Task description:
Pull every line containing "data" out of the material below.

* begin Given information *

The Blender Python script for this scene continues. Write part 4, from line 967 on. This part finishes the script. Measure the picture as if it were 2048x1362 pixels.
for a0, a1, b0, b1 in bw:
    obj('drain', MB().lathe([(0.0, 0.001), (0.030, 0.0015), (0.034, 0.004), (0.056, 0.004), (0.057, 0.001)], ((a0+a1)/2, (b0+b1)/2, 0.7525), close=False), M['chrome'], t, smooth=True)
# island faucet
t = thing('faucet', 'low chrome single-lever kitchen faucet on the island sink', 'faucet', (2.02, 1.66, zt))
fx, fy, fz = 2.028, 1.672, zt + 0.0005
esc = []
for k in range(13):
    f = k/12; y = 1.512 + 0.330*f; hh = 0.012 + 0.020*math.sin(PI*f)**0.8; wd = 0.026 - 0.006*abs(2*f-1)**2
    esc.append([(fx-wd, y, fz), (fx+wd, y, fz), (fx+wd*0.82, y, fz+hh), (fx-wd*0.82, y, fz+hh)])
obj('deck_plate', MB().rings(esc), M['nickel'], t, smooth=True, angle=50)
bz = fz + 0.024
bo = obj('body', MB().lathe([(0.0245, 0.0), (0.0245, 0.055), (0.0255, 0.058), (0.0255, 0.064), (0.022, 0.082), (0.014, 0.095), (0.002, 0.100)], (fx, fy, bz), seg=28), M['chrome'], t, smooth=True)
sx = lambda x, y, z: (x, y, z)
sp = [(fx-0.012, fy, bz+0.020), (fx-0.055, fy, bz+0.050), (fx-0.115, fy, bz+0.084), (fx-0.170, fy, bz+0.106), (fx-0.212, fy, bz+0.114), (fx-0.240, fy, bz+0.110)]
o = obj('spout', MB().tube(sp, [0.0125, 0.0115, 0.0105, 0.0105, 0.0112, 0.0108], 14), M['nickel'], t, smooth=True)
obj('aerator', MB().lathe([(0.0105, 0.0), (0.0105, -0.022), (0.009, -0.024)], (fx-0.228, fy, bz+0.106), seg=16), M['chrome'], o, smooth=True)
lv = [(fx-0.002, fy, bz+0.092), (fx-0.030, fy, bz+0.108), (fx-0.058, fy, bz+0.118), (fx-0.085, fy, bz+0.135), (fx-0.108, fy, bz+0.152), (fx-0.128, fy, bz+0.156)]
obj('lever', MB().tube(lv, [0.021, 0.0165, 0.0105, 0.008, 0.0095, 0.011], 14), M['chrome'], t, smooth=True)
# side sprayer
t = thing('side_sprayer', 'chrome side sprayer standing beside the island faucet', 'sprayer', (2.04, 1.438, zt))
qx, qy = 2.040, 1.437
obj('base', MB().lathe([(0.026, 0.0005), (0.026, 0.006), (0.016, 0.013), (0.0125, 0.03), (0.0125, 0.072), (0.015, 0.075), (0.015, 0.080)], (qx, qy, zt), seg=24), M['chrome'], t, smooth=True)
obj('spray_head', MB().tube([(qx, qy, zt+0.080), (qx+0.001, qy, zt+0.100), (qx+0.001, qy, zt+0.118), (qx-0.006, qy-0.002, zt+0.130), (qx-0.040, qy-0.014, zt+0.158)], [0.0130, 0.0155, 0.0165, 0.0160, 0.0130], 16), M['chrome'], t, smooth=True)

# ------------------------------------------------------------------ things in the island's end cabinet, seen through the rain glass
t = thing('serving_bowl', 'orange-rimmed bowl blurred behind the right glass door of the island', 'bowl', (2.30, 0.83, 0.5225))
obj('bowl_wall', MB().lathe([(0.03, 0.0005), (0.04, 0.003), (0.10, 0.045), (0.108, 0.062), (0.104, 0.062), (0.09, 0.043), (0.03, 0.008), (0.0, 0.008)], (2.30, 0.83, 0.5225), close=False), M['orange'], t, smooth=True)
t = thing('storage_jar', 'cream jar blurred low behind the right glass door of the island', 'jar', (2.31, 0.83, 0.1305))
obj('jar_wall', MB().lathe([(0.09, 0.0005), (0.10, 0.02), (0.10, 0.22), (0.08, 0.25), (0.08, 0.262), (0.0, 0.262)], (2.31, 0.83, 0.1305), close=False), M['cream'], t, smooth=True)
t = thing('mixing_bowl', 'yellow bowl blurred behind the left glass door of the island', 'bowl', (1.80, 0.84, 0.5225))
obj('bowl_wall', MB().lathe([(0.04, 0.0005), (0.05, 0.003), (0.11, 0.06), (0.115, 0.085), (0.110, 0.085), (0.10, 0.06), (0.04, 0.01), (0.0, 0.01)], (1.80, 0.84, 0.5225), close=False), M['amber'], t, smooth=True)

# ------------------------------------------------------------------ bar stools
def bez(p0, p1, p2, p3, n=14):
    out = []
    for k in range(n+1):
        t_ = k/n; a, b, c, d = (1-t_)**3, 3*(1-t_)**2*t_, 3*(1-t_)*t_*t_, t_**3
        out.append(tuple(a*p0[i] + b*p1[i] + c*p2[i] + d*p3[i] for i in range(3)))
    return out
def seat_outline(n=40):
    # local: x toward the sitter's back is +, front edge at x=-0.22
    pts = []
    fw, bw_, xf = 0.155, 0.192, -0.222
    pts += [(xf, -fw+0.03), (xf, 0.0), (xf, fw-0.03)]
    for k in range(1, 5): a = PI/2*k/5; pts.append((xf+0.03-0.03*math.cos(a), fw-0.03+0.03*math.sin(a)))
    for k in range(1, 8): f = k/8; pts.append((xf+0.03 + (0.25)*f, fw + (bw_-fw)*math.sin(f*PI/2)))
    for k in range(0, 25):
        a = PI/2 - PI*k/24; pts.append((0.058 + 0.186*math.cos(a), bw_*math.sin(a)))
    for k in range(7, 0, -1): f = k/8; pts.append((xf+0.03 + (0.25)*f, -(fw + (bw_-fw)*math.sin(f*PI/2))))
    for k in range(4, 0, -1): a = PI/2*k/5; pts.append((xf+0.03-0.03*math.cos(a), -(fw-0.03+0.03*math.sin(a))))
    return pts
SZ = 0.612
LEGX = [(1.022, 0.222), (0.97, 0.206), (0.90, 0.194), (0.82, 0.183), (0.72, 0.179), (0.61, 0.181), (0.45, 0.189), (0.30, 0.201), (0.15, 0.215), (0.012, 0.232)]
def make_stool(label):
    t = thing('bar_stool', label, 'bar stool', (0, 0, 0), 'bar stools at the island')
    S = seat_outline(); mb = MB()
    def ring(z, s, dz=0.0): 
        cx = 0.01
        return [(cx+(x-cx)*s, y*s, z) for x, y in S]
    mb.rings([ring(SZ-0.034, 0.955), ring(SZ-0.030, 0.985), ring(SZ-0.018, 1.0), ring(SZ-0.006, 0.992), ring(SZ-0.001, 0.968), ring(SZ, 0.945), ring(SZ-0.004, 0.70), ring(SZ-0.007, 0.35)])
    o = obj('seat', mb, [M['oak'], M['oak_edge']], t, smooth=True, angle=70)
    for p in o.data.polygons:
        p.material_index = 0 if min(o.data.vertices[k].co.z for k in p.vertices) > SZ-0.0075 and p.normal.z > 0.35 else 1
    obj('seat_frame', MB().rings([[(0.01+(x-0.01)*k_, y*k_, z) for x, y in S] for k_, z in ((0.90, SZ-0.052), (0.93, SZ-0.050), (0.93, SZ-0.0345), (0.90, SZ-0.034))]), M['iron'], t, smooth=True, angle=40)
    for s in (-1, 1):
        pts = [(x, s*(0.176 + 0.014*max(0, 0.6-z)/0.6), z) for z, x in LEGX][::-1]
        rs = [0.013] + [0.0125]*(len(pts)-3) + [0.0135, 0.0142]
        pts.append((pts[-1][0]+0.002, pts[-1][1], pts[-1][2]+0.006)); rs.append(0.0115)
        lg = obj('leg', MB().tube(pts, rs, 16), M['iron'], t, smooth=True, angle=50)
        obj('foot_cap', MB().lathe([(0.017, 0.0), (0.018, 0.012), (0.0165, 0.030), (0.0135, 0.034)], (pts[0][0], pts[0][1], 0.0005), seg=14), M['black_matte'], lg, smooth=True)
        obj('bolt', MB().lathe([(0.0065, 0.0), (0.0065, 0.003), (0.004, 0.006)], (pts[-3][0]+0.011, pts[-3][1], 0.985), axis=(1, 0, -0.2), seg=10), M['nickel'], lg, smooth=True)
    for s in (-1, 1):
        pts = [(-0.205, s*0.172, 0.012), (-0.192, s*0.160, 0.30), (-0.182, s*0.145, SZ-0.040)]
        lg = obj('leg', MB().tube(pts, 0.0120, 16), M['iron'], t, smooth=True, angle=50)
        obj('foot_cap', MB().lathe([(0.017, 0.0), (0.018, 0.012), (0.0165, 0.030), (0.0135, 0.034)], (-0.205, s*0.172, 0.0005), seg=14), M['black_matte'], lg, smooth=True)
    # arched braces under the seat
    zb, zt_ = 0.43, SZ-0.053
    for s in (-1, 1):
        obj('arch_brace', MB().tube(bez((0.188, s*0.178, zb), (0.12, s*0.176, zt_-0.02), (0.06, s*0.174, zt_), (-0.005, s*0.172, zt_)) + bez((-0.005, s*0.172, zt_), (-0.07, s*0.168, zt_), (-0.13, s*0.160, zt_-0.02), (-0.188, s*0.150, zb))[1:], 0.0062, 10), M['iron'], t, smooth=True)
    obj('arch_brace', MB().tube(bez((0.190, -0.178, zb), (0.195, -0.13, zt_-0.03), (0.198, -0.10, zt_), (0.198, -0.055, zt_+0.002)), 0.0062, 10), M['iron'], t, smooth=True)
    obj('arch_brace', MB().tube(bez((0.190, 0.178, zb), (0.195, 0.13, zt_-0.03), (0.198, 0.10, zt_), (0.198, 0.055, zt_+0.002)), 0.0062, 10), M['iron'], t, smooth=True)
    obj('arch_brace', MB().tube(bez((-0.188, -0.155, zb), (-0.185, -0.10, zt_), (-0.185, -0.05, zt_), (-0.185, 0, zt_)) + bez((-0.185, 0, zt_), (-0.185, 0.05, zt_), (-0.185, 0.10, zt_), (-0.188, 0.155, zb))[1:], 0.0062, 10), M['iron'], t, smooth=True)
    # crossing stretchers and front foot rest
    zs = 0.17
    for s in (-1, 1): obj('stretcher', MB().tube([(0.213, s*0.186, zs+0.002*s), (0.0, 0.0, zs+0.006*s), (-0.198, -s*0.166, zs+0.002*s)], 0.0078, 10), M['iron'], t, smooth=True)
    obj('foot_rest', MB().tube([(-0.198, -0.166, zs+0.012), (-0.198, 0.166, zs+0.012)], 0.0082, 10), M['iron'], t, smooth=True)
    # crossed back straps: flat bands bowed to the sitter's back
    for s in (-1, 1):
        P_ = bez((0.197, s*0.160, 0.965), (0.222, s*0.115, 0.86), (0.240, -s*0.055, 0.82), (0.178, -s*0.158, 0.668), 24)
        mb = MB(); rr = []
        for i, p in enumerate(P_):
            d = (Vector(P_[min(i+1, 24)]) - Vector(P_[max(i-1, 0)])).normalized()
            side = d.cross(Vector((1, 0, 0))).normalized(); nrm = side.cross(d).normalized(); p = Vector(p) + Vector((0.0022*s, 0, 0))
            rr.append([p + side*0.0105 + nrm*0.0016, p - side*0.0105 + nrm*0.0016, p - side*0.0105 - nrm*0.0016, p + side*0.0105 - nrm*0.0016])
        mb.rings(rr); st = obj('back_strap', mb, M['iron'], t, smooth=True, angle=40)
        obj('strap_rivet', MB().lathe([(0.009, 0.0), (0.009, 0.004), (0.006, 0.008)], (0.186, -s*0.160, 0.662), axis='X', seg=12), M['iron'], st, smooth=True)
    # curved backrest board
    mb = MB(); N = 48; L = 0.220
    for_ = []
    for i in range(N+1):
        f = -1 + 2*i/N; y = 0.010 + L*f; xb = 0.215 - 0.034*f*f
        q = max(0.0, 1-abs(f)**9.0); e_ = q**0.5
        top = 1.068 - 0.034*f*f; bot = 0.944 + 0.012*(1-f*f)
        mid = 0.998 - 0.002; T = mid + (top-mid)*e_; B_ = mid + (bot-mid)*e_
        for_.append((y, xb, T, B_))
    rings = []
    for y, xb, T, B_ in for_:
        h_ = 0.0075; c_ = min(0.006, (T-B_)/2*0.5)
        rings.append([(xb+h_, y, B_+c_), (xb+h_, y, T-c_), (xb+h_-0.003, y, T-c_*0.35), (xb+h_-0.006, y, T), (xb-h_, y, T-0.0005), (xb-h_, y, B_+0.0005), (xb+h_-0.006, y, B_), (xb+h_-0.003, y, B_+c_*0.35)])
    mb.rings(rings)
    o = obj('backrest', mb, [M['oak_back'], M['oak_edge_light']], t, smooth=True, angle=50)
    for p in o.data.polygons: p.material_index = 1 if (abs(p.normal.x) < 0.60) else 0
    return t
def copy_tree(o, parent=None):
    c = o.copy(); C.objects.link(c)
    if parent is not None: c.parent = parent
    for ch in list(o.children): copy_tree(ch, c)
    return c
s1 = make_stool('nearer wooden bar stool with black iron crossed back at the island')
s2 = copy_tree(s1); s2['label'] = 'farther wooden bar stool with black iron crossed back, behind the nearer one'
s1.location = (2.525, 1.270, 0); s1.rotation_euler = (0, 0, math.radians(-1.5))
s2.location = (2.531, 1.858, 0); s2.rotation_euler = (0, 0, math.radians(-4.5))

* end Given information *

Full output:
    for p in o.data.polygons:
        p.material_index = 0 if min(o.data.vertices[k].co.z for k in p.vertices) > SZ-0.0075 and p.normal.z > 0.35 else 1
    for p in o.data.polygons: p.material_index = 1 if (abs(p.normal.x) < 0.60) else 0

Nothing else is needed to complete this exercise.